Zentrales Thema seiner Rede zum Jubiläum der Hanns-Seidel-Stiftung war das zum Wort des Jahres gekürte „postfaktische Zeitalter“. Gibt es wirklich eine neue Qualität des Widerwillens gegen „die da oben“ oder sind es nur die alten Lügen, die sich über moderne Kommunikationskanäle schneller und einfacher verbreiten lassen? Die Lüge in der Politik sei jedenfalls kein ganz neuer Hut, relativierte der Bundespräsident die öffentliche Aufregung über mögliche Einflussnahme auf die anstehenden Bundestagswahlen.
Schlussappell des Bundespräsidenten
Die Demokratie stehe zwar im Gegenwind, aber sie sei nicht gefährdet. Man müsse den Lügen über die Politik aber Tatsachen entgegensetzen. Die Arbeit der politischen Stiftungen sei zusätzlich wichtiger denn je. Denn sie könnten eigenständiger als politische Institutionen in der Zivilgesellschaft unterwegs sein, um so etwas wie Inseln der Diskurse zu schaffen. „Wir wollen doch nicht, dass die Gefühlswallungen von den Rändern der Gesellschaft so stark werden, dass eine träge gewordene Mitte denkt, man kann da gar nichts machen, die Zeiten sind eben schlecht. Nein, es sind gute Zeiten für den Kampf für unsere Demokratie!

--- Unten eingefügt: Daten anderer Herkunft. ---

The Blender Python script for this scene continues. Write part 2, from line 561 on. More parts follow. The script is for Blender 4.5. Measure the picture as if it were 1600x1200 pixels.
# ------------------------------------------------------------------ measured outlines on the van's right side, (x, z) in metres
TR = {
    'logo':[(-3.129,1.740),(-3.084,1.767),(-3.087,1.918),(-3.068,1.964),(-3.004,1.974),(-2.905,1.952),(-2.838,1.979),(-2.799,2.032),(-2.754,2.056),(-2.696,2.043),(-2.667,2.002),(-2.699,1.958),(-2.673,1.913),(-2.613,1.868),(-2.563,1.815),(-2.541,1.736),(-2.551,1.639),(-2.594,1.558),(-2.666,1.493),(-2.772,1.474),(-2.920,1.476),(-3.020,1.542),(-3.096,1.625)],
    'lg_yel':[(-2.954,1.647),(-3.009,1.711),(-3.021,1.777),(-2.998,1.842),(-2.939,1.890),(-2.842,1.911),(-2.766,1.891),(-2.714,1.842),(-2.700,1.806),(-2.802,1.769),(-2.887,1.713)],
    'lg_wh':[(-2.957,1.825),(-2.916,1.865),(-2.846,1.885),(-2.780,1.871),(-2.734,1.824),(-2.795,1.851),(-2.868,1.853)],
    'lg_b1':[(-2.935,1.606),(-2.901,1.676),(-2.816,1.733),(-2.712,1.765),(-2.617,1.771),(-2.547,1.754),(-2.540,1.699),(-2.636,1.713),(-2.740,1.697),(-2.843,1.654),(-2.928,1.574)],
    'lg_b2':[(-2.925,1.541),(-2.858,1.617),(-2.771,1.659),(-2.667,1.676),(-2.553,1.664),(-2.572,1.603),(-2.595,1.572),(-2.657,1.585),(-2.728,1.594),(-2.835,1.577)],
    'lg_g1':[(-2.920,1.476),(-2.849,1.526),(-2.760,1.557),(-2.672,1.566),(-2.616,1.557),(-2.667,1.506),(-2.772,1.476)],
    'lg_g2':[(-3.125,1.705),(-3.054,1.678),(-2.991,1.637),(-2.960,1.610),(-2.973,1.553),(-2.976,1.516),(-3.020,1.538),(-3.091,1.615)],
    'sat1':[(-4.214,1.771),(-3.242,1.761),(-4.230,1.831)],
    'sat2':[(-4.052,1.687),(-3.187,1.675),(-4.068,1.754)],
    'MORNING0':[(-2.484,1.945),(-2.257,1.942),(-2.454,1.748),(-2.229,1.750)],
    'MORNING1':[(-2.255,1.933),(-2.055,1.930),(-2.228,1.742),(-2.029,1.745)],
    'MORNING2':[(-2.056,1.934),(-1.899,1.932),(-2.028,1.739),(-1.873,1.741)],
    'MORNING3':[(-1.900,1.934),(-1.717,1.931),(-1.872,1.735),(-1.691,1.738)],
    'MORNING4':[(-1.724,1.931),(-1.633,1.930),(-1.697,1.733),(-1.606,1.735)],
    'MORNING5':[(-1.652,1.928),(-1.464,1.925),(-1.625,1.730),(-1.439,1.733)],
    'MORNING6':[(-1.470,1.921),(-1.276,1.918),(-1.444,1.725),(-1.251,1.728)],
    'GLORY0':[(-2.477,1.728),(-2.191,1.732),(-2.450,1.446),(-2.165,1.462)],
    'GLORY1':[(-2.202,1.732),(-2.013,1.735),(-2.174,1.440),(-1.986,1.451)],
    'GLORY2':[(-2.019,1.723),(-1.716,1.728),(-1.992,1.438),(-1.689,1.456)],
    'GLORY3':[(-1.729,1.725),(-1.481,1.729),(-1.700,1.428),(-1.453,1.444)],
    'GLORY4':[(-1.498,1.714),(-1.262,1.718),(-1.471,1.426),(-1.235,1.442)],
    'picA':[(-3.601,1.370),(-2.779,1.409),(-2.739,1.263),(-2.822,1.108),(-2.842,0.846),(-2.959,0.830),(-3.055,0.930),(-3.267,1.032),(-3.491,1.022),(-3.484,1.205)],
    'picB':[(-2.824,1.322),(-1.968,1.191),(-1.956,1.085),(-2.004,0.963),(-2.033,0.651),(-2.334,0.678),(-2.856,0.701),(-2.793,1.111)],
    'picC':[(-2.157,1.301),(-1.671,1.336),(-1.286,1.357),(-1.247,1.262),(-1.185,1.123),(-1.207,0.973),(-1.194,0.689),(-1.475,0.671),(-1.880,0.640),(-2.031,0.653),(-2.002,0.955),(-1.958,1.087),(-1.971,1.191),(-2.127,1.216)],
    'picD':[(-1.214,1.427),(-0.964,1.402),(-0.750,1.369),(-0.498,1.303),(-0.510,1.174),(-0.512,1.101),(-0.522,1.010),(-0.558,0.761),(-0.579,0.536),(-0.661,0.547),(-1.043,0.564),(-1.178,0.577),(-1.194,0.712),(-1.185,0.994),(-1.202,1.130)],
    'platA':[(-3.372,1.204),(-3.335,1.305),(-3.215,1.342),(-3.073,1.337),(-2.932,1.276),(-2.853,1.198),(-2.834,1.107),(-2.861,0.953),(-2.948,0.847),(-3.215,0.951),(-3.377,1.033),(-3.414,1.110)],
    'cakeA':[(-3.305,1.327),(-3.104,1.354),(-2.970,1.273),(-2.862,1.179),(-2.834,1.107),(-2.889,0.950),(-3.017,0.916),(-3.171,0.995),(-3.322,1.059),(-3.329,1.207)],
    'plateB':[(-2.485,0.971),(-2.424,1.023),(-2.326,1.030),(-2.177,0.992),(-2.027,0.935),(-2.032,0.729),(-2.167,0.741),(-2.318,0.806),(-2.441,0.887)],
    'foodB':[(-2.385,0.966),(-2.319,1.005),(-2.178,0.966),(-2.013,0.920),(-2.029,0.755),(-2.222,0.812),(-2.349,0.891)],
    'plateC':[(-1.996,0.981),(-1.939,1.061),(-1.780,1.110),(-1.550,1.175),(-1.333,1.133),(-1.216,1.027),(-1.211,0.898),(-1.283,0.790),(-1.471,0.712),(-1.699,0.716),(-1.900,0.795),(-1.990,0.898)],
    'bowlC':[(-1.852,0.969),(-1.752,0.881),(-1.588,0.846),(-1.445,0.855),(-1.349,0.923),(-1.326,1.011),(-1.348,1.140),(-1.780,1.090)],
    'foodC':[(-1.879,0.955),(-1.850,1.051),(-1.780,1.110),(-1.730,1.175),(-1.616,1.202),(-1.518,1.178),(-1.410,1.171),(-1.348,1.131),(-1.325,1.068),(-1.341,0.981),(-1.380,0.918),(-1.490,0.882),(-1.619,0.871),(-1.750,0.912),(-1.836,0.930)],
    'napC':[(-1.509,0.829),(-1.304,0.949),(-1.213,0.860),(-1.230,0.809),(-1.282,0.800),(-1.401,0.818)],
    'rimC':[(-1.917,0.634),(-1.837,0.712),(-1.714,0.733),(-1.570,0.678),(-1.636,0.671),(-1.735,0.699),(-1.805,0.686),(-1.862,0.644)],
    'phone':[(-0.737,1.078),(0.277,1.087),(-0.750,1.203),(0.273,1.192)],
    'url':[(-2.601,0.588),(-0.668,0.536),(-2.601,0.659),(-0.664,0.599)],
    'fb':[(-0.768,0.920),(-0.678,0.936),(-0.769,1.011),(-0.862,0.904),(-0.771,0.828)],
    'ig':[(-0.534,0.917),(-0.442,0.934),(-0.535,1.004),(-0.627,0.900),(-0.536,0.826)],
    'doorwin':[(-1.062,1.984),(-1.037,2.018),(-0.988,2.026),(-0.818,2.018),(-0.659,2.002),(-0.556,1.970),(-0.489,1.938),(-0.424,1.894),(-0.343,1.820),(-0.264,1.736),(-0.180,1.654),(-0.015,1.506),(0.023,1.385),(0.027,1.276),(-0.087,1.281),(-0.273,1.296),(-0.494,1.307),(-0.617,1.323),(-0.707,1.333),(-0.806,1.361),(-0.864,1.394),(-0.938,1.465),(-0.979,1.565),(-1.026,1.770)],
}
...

Und es sind dann gute Zeiten, wenn wir uns engagieren.“ Für diesen Schlussappell des Bundespräsidenten gab es lang anhaltenden Applaus.
Ministerpräsident Horst Seehofer griff diese Worte auf und zitierte seinen Amtsvorgänger Edmund Stoiber: „Gäbe es die politische Stiftung nicht, müsste man sie heute gründen.“ Demokratie sei keine Selbstverständlichkeit. „Sie ist ein Schatz, den wir uns in Deutschland nie wieder aus der Hand nehmen lassen dürfen“, sagte Seehofer.